LE CERCLE ROUGE (1970)

Le Cercle Rouge

After making a string of highly acclaimed crime films in the ’50s and ’60s, unconventional French badass Jean-Pierre Melville created his epic masterpiece Le Cercle Rouge in 1970. I’m not calling it an epic because it’s 2.5 hours long, naw, I’m saying that because the film encompasses all of his beliefs concerning criminals, the underworld, and the police and presents them in one seamlessly controlled narrative. Like Rififi 15 years before (which Melville was originally attached to direct), Le Cercle Rouge is centered around a heist. It’s planning, execution, and fallout are depicted in detail, also like in Dassin’s film. Melville’s film takes a closer look at all of these aspects though, all while exploring the masculine romanticism and codes of honor that he obsessed over.

The film opens with a Buddhist epigram explaining how people who are destined to come together will do so in the red circle (or something to that degree). This visual cue is repeated a few times in the film, both subtly and explicitly, like when Corey traces a red circle around the tip of his pool cue. Melville’s the only one who can answer what the importance of the red circle is, what he interpreted it to be, but a solid guess would be a message (or warning) about a doomed fate, which is one of the pillars of noir.

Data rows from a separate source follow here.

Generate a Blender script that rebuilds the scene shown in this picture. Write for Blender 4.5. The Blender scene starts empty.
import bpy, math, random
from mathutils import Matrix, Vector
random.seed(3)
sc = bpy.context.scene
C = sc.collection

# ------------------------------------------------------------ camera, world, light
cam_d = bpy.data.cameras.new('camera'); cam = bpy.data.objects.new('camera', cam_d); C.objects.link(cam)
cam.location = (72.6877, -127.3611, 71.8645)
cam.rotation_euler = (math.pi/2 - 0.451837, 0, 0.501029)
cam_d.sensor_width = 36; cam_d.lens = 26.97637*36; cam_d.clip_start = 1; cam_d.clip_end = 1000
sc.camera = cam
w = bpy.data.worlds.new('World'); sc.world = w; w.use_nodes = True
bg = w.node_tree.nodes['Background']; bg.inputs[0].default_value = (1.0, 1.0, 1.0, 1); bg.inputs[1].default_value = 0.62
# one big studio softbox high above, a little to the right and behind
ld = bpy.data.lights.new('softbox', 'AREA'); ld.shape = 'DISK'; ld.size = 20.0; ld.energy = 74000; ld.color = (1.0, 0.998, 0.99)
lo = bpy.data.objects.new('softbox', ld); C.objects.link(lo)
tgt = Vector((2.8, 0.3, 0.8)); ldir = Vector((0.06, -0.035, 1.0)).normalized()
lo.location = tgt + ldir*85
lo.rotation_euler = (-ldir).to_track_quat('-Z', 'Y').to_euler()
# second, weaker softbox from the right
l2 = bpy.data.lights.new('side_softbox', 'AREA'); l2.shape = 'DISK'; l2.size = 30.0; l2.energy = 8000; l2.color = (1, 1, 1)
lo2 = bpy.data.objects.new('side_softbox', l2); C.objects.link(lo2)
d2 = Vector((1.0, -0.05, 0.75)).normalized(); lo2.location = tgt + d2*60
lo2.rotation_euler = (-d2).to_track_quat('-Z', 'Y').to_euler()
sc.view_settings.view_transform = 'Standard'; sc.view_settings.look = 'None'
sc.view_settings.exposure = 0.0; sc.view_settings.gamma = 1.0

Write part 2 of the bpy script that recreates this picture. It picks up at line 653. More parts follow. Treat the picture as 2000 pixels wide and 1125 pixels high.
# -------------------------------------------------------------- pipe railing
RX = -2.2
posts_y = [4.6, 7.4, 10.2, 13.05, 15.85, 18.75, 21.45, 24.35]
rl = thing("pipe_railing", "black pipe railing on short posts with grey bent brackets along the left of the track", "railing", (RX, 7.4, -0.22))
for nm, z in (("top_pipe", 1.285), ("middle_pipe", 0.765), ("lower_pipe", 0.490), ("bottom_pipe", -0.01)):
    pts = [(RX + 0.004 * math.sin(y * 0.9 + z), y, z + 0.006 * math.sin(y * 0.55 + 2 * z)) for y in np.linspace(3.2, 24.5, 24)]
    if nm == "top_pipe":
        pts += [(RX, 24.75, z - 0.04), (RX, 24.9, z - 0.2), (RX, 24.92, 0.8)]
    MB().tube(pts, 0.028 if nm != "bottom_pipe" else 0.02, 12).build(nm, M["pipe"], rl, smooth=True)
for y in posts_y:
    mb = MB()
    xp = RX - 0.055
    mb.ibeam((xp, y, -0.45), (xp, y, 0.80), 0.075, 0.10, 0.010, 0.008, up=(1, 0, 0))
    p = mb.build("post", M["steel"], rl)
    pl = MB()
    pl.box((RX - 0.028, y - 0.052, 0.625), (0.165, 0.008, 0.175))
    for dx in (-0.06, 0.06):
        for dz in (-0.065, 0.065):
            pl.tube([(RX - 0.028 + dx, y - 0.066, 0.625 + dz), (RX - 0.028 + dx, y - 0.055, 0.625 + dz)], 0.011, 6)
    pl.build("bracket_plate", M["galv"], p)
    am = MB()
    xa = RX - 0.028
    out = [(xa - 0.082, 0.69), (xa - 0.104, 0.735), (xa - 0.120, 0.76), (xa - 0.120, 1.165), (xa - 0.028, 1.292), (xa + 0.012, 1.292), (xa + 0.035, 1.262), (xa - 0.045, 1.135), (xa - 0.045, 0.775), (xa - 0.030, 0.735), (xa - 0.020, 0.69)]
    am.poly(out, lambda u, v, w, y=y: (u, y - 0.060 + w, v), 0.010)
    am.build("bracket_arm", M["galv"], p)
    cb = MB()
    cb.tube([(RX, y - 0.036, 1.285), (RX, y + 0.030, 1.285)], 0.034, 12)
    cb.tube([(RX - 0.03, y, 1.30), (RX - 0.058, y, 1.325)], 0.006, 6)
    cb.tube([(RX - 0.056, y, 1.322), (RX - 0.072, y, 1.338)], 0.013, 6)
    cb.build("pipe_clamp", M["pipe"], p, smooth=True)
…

Corey is played by French super hunk Alain Delon, whose expressive blue eyes combat with his scowl and mustache. The day before he’s released from prison, a screw tells him about a lucrative job that cold set Corey on easy street for life. It’s a high-end jewelry store ripe for the plucking. The type of place were you have to be buzzed in through three different doors before even getting to drool over a bracelet that costs more than most countries’ GDP. Corey’s interested, but he’ll need to find help.

As luck would have it (or this titular red circle would have it), escaped convict Vogel (Maria Volonté) hides in Corey’s trunk. While being transported via train, Vogel managed to escape by picking the lock on his handcuffs then diving out a window while the train was still moving. It’s a terrific sequence, followed by a tense chase through the woods. It’s never said what Vogel did to wind up in custody, but it must be something horrible because he’s rabidly desperate to elude capture. He even strips down to his tightie-whities to lose the dogs at a river. Then he gets dressed again and continues his trek. Imagine running in wet clothes, not to mention wet shoes?! Wet shoes are the worst!

The first interaction between Corey and Vogel is one of my favorite parts of the film. It takes place in a wide open field, and the two just kinda stare at each other for a while. Melville shoots them in close-up, cutting quickly between them as they just stare. Finally, Corey offers Vogel a cigarette and the two become buds. For those few moments when they’re just staring, they connect on some kind of cosmic level – two criminals who share the same code of honor, brought together by Buddha’s magic red circle.

Vogel signs on for the heist so now all they need is an expert marksman who can shoot what seems like an impossible target – the hole of a tiny lock all the way on the other side of the jewelry store. Vogel suggests an ex-cop named Jansen (Yves Montand). When we first meet Jansen, he’s on the bad end of a bender – holed up in his room, mountain of empty liquor bottles bordering the bed, and spiders and reptiles coming out of his closet. He’s hallucinating, making i clear this guy is dealing with some volatile demons.

He takes the heist job not so much for the money, but as a challenge and a key to redemption – a way to rid himself of the bottle and his demons for good. There’s a very subtle, yet touching moment that cements his absolution: when his part of the heist is done, he pulls a flask out and doesn’t sip from it, he only sniffs it. Le Cercle Rouge is filled with beautiful touches like this.

I’d like to write more about the themes of brotherhood and masculinity in Melville’s work someday when I have more time. Particularly in this film, where your manhood isn’t defined by how many times you pull the trigger, but how loyal you are to your comrades. Melville had a fiercely defined view of what it meant to be a man on both sides of the law and he used his films to explore these ideals and faults. That being said Le Cercle Rouge should be considered his thesis film – a highly effective one at that in which sympathies fall for both the cops and robbers.

Also, he wore a stetson hat all the time and Le Cercle Rouge has no speaking parts for women. More on this later.